Part of a data file:
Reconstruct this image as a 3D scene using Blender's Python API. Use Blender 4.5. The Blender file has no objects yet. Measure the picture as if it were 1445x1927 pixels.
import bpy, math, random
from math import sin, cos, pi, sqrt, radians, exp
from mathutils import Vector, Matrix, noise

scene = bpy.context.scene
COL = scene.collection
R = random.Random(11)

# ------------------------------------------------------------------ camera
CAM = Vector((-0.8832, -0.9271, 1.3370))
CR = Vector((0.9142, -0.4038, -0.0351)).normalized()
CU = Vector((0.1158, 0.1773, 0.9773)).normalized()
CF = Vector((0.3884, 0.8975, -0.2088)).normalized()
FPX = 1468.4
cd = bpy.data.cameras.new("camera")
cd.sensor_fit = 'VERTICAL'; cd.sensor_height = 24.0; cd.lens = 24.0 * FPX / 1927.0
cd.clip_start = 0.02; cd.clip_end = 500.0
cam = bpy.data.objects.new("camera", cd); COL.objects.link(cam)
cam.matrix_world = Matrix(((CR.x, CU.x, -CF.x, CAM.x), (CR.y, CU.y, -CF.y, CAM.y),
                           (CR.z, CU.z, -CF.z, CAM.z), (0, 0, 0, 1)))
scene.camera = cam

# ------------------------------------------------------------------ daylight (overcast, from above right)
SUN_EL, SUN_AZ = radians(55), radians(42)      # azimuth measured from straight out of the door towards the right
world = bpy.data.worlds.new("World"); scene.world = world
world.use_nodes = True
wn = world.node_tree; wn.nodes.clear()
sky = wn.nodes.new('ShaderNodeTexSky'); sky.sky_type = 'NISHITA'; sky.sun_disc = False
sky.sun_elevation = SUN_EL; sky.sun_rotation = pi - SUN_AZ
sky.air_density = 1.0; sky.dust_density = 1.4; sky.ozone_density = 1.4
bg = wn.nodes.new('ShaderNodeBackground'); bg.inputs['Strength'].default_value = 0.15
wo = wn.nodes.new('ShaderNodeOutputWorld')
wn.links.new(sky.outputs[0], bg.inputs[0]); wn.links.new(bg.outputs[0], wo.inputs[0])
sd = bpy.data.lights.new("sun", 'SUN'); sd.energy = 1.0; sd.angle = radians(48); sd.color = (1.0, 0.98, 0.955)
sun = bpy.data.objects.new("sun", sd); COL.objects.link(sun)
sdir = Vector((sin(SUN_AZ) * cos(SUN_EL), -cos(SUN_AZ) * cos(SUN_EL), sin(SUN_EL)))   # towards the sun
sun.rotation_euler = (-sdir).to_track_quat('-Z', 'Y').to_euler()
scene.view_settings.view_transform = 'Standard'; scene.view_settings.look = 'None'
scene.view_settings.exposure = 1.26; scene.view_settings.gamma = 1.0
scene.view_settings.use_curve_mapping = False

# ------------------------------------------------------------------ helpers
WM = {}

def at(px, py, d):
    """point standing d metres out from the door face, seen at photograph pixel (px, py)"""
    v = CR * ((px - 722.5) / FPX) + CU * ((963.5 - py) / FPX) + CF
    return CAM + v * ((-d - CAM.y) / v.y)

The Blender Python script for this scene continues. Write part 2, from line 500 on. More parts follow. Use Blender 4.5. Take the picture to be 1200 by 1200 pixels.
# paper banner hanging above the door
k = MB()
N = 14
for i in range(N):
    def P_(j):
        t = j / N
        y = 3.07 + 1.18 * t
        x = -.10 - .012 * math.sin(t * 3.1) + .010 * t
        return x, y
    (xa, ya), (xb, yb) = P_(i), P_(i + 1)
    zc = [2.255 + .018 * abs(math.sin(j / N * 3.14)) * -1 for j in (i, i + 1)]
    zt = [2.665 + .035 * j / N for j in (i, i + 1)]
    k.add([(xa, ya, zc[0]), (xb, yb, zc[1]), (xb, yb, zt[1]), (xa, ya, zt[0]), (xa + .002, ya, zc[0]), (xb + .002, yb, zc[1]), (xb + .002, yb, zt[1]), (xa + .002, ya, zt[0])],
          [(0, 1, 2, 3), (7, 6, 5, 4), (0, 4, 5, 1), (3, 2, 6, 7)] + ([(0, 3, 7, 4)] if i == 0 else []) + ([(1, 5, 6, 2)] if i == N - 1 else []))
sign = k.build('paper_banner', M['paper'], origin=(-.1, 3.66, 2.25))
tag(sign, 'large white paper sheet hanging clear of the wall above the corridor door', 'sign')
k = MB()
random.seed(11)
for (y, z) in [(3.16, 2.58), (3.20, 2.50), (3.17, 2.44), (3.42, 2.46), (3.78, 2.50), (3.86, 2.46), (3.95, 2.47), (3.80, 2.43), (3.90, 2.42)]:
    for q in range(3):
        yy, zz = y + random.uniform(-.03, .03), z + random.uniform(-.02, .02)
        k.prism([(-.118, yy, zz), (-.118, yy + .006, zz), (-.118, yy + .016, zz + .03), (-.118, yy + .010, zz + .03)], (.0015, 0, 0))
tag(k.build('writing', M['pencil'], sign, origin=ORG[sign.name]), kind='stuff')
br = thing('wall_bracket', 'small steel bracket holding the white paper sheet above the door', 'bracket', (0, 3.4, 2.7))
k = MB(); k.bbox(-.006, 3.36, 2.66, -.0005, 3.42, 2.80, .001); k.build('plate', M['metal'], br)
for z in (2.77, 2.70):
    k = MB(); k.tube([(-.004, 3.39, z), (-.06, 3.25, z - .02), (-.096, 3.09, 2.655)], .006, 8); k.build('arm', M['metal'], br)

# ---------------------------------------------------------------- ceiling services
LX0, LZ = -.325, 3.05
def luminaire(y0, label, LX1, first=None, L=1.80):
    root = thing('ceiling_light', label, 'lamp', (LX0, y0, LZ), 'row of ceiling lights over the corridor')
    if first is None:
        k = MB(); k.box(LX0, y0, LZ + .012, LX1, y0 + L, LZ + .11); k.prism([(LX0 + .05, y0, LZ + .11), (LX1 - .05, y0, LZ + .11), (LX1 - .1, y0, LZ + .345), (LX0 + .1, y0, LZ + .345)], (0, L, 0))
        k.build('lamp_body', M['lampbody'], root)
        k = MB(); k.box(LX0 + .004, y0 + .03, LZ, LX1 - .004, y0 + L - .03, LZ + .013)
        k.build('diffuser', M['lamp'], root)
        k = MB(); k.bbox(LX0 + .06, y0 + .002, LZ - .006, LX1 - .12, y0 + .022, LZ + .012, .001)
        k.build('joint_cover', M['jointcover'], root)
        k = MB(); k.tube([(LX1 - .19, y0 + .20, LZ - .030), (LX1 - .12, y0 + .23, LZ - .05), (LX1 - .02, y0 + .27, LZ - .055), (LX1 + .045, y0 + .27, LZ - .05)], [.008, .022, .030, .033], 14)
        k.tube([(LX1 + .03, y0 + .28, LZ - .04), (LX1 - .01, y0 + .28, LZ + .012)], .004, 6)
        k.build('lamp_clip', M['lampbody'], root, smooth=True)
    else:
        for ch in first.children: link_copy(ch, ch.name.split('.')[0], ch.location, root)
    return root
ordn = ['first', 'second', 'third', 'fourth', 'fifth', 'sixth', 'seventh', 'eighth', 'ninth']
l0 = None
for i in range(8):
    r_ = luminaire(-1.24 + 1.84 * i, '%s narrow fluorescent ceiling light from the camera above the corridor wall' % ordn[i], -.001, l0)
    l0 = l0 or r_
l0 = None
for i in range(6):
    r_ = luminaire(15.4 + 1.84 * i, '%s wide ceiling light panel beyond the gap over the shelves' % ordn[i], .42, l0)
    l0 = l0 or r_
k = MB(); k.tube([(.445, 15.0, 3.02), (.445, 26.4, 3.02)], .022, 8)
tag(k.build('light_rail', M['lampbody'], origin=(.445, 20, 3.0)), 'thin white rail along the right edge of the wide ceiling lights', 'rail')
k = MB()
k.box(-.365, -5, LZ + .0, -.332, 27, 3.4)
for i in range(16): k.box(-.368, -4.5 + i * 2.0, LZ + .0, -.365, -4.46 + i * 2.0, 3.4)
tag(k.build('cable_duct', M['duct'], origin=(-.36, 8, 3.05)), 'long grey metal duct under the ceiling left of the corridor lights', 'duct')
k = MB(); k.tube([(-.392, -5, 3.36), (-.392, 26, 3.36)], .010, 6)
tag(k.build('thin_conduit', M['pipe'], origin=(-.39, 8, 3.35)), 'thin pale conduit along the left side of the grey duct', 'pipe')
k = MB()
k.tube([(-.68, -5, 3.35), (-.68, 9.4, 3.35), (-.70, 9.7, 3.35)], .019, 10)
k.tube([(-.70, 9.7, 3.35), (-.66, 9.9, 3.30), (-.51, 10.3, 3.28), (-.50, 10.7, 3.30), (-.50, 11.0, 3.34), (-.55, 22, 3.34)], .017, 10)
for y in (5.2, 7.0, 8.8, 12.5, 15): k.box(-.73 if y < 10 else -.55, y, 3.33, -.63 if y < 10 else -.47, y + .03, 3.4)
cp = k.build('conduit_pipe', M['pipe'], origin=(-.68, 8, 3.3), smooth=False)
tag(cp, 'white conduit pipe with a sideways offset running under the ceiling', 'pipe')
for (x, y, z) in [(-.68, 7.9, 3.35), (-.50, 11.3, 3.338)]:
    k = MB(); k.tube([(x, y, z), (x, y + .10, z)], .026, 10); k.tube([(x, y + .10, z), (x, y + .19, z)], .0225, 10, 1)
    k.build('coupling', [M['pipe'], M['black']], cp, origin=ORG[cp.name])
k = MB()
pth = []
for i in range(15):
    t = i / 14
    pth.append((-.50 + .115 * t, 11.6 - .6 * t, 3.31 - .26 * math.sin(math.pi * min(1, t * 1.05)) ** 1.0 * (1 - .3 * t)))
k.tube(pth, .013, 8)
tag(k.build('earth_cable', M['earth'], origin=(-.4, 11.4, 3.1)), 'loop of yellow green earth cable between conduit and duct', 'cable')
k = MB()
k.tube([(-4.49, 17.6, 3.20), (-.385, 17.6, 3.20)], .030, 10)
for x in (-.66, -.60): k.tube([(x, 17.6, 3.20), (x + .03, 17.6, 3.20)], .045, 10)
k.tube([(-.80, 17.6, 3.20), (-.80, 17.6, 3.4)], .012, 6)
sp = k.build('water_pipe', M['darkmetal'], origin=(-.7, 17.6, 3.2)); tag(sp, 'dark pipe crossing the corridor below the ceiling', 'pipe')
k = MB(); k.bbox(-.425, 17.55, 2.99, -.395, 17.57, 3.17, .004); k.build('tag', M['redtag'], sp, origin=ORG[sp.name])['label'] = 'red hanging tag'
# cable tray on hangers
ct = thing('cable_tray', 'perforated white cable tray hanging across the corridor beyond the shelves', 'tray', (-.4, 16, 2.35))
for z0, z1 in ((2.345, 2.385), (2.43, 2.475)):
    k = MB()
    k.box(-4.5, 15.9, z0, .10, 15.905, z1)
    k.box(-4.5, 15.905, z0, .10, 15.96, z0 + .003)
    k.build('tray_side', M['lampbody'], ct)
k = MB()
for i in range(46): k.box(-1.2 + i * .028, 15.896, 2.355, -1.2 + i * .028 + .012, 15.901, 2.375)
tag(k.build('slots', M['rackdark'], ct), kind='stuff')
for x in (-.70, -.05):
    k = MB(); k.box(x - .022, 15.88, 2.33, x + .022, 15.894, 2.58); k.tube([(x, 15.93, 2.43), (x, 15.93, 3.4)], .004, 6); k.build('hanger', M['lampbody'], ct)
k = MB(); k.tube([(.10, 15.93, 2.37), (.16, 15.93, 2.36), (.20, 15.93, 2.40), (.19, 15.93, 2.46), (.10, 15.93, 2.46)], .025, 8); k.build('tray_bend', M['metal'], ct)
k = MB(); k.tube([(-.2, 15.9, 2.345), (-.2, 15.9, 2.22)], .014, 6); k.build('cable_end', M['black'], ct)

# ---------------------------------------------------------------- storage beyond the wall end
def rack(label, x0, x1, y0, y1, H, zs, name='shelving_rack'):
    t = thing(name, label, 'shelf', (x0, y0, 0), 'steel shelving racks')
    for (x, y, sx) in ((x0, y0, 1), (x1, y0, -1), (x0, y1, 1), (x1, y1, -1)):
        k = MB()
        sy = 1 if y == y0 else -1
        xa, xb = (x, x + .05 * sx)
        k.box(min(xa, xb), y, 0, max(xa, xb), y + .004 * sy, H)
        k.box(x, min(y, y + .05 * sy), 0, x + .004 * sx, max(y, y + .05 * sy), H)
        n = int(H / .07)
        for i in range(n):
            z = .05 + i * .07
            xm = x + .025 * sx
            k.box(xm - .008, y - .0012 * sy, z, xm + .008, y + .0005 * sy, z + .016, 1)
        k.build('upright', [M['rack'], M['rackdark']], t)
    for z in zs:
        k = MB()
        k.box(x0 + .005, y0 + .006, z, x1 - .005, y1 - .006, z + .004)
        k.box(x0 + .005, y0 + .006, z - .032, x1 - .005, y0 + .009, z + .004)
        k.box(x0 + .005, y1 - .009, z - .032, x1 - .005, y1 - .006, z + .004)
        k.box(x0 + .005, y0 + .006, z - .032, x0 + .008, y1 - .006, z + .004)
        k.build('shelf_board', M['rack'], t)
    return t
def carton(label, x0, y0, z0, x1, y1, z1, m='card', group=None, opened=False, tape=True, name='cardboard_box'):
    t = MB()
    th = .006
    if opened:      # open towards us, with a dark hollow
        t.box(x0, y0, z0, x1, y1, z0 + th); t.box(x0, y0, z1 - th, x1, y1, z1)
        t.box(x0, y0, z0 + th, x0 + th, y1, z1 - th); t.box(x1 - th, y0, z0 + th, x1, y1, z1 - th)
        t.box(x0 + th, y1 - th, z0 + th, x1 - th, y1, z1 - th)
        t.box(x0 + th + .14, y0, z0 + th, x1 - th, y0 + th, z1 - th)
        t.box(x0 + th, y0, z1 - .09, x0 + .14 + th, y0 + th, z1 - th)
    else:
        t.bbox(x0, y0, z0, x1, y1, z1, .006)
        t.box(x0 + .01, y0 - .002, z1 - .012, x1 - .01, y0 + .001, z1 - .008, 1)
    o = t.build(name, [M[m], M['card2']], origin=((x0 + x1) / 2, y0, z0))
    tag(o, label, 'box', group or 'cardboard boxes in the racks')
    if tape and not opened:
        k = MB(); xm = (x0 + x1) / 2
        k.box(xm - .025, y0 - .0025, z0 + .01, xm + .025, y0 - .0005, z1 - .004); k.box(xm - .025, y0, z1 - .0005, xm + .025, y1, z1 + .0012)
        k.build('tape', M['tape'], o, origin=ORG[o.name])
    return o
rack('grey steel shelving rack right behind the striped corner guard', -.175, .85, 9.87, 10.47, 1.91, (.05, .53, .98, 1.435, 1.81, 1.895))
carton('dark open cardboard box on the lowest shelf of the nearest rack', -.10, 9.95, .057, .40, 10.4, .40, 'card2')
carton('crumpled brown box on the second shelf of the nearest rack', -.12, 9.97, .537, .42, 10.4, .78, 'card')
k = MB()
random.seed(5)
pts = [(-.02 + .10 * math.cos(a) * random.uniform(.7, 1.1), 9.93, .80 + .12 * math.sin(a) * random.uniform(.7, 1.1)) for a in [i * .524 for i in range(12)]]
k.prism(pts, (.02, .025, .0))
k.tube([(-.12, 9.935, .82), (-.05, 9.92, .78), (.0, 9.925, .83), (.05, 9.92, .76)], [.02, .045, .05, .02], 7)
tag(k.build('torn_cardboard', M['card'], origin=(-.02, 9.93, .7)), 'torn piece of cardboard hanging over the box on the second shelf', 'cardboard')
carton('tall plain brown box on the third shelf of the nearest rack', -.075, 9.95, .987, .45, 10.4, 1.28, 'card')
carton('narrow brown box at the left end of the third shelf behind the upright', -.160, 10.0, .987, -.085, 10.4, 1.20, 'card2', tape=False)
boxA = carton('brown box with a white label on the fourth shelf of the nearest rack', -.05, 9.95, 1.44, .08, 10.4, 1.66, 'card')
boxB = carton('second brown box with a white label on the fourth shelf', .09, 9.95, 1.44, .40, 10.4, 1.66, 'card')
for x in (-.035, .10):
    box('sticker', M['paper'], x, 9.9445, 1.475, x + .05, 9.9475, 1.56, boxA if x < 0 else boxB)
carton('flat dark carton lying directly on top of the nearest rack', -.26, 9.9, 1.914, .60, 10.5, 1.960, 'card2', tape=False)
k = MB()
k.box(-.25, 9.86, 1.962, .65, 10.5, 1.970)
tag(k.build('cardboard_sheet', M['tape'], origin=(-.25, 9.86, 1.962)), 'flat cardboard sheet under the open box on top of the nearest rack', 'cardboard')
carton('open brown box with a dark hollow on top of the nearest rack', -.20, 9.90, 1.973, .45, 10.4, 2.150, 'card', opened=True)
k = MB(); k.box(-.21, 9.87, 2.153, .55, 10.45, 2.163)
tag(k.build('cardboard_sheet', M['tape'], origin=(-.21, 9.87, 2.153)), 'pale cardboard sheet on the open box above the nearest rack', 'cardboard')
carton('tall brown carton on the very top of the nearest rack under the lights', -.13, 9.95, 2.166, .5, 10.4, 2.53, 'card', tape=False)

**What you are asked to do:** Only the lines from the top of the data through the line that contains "R = random.Random(11)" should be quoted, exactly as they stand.

**Written answer:**
Reconstruct this image as a 3D scene using Blender's Python API. Use Blender 4.5. The Blender file has no objects yet. Measure the picture as if it were 1445x1927 pixels.
import bpy, math, random
from math import sin, cos, pi, sqrt, radians, exp
from mathutils import Vector, Matrix, noise

scene = bpy.context.scene
COL = scene.collection
R = random.Random(11)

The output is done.